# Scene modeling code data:
########
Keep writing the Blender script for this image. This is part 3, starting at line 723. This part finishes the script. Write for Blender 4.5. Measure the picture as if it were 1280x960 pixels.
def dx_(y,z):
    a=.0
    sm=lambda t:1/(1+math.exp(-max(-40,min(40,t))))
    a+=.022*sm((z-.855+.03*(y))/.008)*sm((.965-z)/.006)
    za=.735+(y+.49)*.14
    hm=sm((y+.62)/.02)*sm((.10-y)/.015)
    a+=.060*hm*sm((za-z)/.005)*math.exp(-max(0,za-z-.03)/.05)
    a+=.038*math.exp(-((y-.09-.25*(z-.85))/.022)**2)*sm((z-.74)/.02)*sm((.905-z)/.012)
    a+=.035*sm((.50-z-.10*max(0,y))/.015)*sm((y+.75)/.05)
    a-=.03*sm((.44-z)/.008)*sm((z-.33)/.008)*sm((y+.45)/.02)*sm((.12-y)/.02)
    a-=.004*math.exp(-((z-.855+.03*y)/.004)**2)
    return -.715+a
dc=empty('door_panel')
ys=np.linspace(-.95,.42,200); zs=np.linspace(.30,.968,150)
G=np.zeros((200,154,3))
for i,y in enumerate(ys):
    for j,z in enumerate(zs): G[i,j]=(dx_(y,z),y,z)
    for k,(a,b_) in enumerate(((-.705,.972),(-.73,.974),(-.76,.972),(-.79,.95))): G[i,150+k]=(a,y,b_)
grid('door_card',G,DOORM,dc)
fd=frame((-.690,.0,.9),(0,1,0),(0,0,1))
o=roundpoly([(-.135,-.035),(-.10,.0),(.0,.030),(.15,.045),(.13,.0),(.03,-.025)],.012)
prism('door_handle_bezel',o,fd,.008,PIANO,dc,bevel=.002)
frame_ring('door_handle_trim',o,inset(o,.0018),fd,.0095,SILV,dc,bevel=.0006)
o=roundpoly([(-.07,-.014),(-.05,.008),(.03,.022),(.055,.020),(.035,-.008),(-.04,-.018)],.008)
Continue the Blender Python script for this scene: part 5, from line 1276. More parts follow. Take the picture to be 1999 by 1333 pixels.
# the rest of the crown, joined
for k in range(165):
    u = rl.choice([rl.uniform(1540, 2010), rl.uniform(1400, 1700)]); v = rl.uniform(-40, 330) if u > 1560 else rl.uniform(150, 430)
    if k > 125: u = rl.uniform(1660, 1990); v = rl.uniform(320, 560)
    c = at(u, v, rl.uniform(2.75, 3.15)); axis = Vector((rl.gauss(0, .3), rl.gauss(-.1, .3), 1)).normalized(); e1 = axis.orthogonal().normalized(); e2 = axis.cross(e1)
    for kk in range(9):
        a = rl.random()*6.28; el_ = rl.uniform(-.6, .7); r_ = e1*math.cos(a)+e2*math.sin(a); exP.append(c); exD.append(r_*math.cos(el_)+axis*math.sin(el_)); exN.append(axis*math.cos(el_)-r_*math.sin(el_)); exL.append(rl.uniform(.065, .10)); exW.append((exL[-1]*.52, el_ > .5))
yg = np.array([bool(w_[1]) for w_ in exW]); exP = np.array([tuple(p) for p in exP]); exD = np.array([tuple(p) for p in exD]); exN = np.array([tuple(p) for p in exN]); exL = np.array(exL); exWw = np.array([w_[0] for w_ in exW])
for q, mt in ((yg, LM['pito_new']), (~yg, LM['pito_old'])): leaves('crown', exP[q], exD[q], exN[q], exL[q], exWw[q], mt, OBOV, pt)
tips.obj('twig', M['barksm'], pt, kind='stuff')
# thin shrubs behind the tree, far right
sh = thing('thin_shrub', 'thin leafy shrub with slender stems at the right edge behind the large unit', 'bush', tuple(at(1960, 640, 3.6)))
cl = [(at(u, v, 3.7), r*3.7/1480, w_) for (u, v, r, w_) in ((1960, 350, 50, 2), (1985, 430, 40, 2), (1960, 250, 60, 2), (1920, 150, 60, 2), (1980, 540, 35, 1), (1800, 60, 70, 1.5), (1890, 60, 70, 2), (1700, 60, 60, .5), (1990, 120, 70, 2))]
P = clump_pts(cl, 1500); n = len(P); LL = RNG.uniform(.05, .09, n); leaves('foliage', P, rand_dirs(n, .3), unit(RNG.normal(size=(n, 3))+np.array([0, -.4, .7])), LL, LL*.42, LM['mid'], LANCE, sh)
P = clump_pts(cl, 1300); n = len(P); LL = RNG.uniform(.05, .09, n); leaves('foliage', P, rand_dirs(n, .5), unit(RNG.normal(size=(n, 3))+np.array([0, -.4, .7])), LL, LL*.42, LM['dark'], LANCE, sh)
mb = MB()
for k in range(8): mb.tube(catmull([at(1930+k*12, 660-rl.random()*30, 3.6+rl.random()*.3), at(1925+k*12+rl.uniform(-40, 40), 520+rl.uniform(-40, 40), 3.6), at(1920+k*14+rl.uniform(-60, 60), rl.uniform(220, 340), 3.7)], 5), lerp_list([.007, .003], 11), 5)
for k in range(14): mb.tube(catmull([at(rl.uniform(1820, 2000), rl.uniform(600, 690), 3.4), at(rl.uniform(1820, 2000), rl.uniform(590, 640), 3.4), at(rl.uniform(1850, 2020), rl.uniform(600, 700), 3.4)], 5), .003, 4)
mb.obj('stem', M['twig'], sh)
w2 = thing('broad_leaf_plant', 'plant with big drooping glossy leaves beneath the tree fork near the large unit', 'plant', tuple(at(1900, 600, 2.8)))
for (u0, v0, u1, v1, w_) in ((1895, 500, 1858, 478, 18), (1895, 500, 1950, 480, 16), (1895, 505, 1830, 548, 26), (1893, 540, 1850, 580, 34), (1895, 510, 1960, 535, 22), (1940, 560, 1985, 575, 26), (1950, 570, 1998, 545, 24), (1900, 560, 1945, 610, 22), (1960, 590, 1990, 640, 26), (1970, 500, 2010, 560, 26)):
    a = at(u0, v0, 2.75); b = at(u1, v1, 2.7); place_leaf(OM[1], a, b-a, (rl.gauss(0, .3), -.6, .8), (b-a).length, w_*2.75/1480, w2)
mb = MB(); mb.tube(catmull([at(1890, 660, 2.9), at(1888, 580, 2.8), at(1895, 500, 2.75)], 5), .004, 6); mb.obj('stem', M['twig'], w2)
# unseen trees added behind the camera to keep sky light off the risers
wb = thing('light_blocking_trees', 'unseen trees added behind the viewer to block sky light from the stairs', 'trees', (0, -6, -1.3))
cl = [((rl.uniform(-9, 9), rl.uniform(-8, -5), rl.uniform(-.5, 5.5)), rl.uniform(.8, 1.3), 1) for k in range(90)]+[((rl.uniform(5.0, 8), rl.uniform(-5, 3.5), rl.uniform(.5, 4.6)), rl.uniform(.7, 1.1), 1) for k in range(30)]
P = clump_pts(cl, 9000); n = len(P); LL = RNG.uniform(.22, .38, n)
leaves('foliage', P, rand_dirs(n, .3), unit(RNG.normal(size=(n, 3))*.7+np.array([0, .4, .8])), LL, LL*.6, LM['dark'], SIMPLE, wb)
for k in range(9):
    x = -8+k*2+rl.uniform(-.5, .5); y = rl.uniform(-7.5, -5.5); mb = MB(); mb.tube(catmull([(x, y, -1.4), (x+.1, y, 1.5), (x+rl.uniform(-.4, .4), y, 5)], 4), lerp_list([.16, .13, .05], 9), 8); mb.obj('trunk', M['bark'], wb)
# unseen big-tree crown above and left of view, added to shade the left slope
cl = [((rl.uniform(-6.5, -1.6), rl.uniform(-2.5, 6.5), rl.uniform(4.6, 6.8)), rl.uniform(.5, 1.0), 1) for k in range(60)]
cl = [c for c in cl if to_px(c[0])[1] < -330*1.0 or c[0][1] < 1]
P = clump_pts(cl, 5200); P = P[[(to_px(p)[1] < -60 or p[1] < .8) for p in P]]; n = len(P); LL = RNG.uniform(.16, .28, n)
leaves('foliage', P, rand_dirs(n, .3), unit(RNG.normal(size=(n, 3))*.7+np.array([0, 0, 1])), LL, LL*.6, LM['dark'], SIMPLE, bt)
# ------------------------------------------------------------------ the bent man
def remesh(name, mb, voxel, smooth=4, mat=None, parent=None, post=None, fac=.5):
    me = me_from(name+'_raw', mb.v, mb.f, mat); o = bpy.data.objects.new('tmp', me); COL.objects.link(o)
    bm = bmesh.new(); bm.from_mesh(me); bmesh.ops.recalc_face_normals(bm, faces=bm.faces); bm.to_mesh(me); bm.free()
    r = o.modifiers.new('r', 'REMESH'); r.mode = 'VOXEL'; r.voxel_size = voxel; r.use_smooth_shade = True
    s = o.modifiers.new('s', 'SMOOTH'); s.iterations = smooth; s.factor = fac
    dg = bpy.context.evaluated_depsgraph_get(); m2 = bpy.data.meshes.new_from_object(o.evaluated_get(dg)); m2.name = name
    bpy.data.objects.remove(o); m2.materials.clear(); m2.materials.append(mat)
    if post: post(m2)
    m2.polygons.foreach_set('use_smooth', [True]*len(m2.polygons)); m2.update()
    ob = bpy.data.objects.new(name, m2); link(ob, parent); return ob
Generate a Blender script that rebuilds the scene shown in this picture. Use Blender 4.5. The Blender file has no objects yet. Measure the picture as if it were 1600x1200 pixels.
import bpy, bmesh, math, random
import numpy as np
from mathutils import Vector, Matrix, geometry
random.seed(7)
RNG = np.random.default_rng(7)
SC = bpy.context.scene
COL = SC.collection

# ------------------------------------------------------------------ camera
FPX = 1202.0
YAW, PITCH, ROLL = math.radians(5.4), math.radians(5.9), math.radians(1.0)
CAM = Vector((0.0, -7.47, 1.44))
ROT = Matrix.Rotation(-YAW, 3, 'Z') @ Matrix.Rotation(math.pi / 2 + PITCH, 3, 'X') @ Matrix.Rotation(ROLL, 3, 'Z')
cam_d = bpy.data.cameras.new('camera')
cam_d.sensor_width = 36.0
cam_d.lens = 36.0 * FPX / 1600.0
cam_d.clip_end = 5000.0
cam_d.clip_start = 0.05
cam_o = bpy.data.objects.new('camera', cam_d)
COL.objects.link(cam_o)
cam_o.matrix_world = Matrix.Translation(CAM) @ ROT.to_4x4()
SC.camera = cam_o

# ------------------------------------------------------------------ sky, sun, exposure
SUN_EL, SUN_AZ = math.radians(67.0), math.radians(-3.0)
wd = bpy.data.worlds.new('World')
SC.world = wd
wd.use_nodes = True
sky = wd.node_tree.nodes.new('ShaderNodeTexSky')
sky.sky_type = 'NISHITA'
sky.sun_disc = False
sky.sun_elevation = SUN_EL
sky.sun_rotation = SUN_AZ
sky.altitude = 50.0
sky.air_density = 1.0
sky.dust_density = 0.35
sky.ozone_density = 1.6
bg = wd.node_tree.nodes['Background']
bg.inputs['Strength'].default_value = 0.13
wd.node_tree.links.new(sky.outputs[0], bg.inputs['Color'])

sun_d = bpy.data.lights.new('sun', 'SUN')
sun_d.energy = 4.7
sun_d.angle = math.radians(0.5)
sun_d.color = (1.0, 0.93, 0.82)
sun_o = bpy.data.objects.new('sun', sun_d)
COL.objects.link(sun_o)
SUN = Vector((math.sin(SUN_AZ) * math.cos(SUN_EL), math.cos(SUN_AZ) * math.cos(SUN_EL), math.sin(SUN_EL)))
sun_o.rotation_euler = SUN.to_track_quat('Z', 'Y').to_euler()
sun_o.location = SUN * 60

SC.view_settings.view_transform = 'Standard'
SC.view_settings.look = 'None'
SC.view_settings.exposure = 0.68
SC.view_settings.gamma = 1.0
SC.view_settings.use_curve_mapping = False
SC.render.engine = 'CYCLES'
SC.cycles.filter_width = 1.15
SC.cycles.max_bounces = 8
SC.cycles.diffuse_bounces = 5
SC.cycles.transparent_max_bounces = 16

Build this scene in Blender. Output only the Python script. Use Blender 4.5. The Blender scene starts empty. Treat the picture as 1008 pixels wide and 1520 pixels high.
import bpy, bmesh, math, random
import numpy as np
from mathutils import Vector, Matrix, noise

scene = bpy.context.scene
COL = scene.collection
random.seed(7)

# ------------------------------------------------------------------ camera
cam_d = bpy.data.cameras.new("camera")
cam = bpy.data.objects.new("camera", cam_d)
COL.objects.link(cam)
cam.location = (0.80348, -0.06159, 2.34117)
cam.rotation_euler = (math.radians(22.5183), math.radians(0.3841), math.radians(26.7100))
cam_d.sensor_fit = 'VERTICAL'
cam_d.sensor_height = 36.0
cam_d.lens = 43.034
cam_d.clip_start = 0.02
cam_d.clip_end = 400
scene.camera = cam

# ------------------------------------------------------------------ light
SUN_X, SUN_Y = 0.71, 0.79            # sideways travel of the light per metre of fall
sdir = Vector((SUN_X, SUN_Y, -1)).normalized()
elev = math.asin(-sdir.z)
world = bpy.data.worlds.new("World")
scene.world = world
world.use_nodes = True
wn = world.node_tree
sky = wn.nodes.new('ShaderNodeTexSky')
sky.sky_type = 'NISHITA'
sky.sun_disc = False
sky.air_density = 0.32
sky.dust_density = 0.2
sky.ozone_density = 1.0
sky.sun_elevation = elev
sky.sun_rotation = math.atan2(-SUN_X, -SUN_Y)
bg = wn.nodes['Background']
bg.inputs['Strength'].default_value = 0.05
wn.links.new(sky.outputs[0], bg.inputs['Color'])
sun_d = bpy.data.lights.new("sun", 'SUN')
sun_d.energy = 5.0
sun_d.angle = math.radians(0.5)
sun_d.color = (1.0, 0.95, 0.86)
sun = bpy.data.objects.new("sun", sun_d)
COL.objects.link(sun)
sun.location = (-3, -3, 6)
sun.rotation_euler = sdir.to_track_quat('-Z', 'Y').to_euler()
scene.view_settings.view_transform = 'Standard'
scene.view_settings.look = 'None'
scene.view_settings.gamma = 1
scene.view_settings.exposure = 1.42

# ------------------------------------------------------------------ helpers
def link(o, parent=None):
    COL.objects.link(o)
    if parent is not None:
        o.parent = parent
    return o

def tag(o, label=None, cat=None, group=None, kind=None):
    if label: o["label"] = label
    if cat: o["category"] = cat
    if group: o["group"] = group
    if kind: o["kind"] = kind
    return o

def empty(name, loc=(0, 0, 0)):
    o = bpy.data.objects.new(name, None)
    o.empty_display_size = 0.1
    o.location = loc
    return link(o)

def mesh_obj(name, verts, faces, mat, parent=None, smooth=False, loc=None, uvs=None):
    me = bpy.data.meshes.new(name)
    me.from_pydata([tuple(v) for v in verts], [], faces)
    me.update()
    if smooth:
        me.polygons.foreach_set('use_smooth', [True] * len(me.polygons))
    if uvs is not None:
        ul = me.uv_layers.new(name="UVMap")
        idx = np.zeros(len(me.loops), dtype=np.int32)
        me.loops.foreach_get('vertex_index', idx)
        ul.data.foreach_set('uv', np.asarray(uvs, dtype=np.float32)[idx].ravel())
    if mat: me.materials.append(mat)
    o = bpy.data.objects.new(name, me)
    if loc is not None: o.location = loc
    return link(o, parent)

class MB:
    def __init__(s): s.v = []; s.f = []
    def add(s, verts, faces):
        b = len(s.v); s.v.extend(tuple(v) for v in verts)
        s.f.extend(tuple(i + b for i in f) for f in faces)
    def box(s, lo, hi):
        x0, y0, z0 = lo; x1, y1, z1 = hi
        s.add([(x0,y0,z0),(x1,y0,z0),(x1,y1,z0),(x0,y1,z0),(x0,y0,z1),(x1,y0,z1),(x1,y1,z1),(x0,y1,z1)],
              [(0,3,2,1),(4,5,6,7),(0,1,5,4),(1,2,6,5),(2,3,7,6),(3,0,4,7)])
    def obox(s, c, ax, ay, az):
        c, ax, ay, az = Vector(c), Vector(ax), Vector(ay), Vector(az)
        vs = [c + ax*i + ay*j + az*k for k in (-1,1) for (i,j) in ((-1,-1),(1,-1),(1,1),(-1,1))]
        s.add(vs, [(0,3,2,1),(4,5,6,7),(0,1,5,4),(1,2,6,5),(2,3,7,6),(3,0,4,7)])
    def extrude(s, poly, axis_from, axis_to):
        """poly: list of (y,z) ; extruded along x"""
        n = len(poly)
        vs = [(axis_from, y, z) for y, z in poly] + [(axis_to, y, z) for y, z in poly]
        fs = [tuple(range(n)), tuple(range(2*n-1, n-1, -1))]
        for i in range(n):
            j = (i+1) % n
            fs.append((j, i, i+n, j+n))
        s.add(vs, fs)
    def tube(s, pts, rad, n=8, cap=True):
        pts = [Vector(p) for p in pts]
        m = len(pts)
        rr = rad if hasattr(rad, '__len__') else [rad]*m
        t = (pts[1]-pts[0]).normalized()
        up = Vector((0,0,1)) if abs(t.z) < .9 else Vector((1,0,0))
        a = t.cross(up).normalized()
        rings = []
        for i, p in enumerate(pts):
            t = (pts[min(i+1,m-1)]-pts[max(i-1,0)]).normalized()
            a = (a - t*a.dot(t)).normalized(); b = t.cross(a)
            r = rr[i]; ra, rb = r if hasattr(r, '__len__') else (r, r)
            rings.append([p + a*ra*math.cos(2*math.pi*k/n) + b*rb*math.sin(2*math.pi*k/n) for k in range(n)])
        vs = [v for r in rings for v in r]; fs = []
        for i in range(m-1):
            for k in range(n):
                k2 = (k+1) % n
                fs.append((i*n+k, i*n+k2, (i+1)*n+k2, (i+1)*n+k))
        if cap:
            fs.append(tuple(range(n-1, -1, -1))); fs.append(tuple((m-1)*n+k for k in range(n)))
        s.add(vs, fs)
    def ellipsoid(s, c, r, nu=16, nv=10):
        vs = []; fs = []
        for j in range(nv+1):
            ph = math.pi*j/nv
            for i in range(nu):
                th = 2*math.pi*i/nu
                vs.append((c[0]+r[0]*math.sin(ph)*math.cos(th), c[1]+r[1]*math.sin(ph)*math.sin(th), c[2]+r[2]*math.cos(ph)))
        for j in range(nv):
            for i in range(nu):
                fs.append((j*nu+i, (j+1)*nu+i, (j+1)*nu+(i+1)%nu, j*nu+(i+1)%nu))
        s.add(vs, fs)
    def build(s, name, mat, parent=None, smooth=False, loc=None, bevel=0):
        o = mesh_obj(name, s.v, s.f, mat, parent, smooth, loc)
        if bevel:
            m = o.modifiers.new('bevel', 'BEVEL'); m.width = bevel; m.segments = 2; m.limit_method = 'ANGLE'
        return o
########
# What you will do:
Tell how many lines of the records above hold the string "were". Give no other text.

# Solution to this problem:
2